Directions for this task: Transcribe the lines below verbatim, skipping the images.

>> BEGIN Material

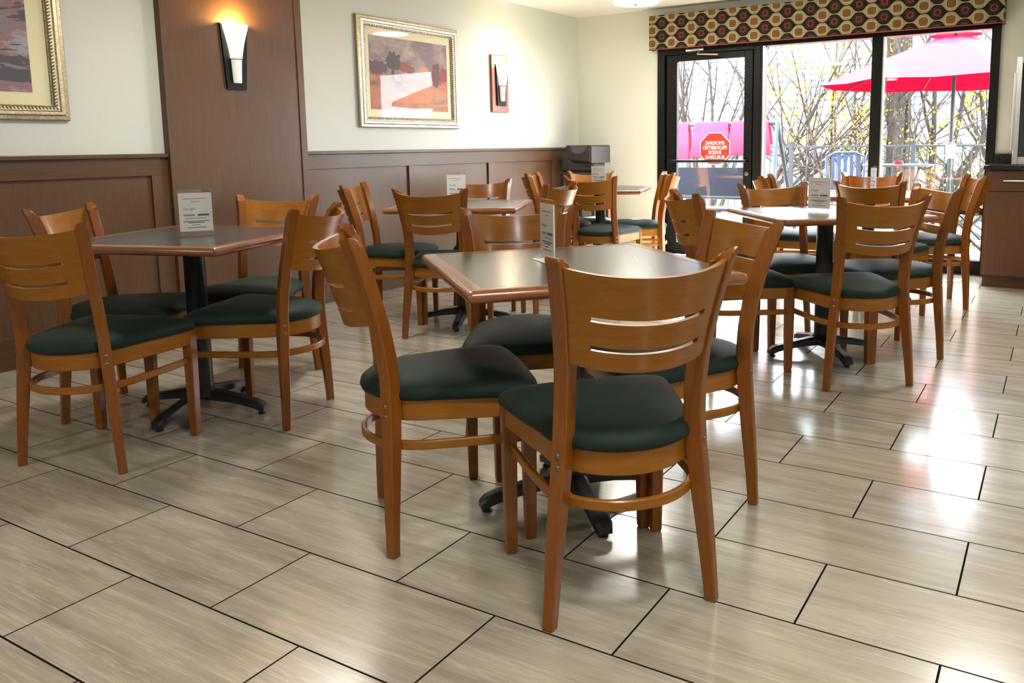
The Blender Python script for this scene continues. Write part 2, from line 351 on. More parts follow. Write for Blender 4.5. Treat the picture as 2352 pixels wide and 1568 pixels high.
for i, (x0, x1) in enumerate(((-2.575, -1.57), (-1.57, WX1))):
    wd = bpy.data.objects.new('window_%d' % (i + 1), None); C.objects.link(wd); wd['kind'] = 'structure'
    f2 = MB(); f2.b2(x0, x0 + (.02 if i == 0 else .045), yf0, yf1, 0, WZ1, .003); f2.b2(x1 - (.045 if i == 0 else .065), x1, yf0, yf1, 0, WZ1, .003)
    a, b = x0 + (.02 if i == 0 else .045), x1 - (.045 if i == 0 else .065)
    f2.b2(a, b, yf0, yf1, 1.94, WZ1, .003); f2.b2(a, b, yf0, yf1, 0, .115, .003); f2.b2(a, b, yf0 + .01, yf1, .487, .540, .003)
    obj('window_frame', f2, 'frame', wd)
    obj('window_bead', MB().b2(a, a + .012, yf0 - .004, yf0 + .03, .115, 1.94, .001), 'steel', wd)
    obj('window_glass', MB().b2(a, b, YB + .04, YB + .046, .54, 1.94), 'glass', wd)
    obj('window_glass', MB().b2(a, b, YB + .04, YB + .046, .115, .487), 'glass', wd)
struct('trim_4', MB().b2(WX0, WX1, YB + .0, YB + .1, WZ1, WZ1 + .01), 'frame')

# ================================================================ valance
v = thing('window_valance', 'patterned fabric valance box with red and gold ovals above the glass doors', 'valance', (-2.135, 7.19, 2.125))
vb = MB(); vb.b2(-1.505, 1.505, -.012, 0, -.155, .155, .004); vb.b2(-1.505, -1.493, 0, .118, -.155, .155, .003); vb.b2(1.493, 1.505, 0, .118, -.155, .155, .003); vb.b2(-1.493, 1.493, 0, .118, .135, .147)
obj('fabric_box', vb, 'valance', v)
obj('welt', MB().tube([(-1.505, .1, -.157), (-1.505, -.01, -.157), (1.505, -.01, -.157), (1.505, .1, -.157)], .005, 6), plain('red_welt', (.18, .02, .015), .8), v, label='thin red piping')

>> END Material

The result:
The Blender Python script for this scene continues. Write part 2, from line 351 on. More parts follow. Write for Blender 4.5. Treat the picture as 2352 pixels wide and 1568 pixels high.
for i, (x0, x1) in enumerate(((-2.575, -1.57), (-1.57, WX1))):
    wd = bpy.data.objects.new('window_%d' % (i + 1), None); C.objects.link(wd); wd['kind'] = 'structure'
    f2 = MB(); f2.b2(x0, x0 + (.02 if i == 0 else .045), yf0, yf1, 0, WZ1, .003); f2.b2(x1 - (.045 if i == 0 else .065), x1, yf0, yf1, 0, WZ1, .003)
    a, b = x0 + (.02 if i == 0 else .045), x1 - (.045 if i == 0 else .065)
    f2.b2(a, b, yf0, yf1, 1.94, WZ1, .003); f2.b2(a, b, yf0, yf1, 0, .115, .003); f2.b2(a, b, yf0 + .01, yf1, .487, .540, .003)
    obj('window_frame', f2, 'frame', wd)
    obj('window_bead', MB().b2(a, a + .012, yf0 - .004, yf0 + .03, .115, 1.94, .001), 'steel', wd)
    obj('window_glass', MB().b2(a, b, YB + .04, YB + .046, .54, 1.94), 'glass', wd)
    obj('window_glass', MB().b2(a, b, YB + .04, YB + .046, .115, .487), 'glass', wd)
struct('trim_4', MB().b2(WX0, WX1, YB + .0, YB + .1, WZ1, WZ1 + .01), 'frame')

# ================================================================ valance
v = thing('window_valance', 'patterned fabric valance box with red and gold ovals above the glass doors', 'valance', (-2.135, 7.19, 2.125))
vb = MB(); vb.b2(-1.505, 1.505, -.012, 0, -.155, .155, .004); vb.b2(-1.505, -1.493, 0, .118, -.155, .155, .003); vb.b2(1.493, 1.505, 0, .118, -.155, .155, .003); vb.b2(-1.493, 1.493, 0, .118, .135, .147)
obj('fabric_box', vb, 'valance', v)
obj('welt', MB().tube([(-1.505, .1, -.157), (-1.505, -.01, -.157), (1.505, -.01, -.157), (1.505, .1, -.157)], .005, 6), plain('red_welt', (.18, .02, .015), .8), v, label='thin red piping')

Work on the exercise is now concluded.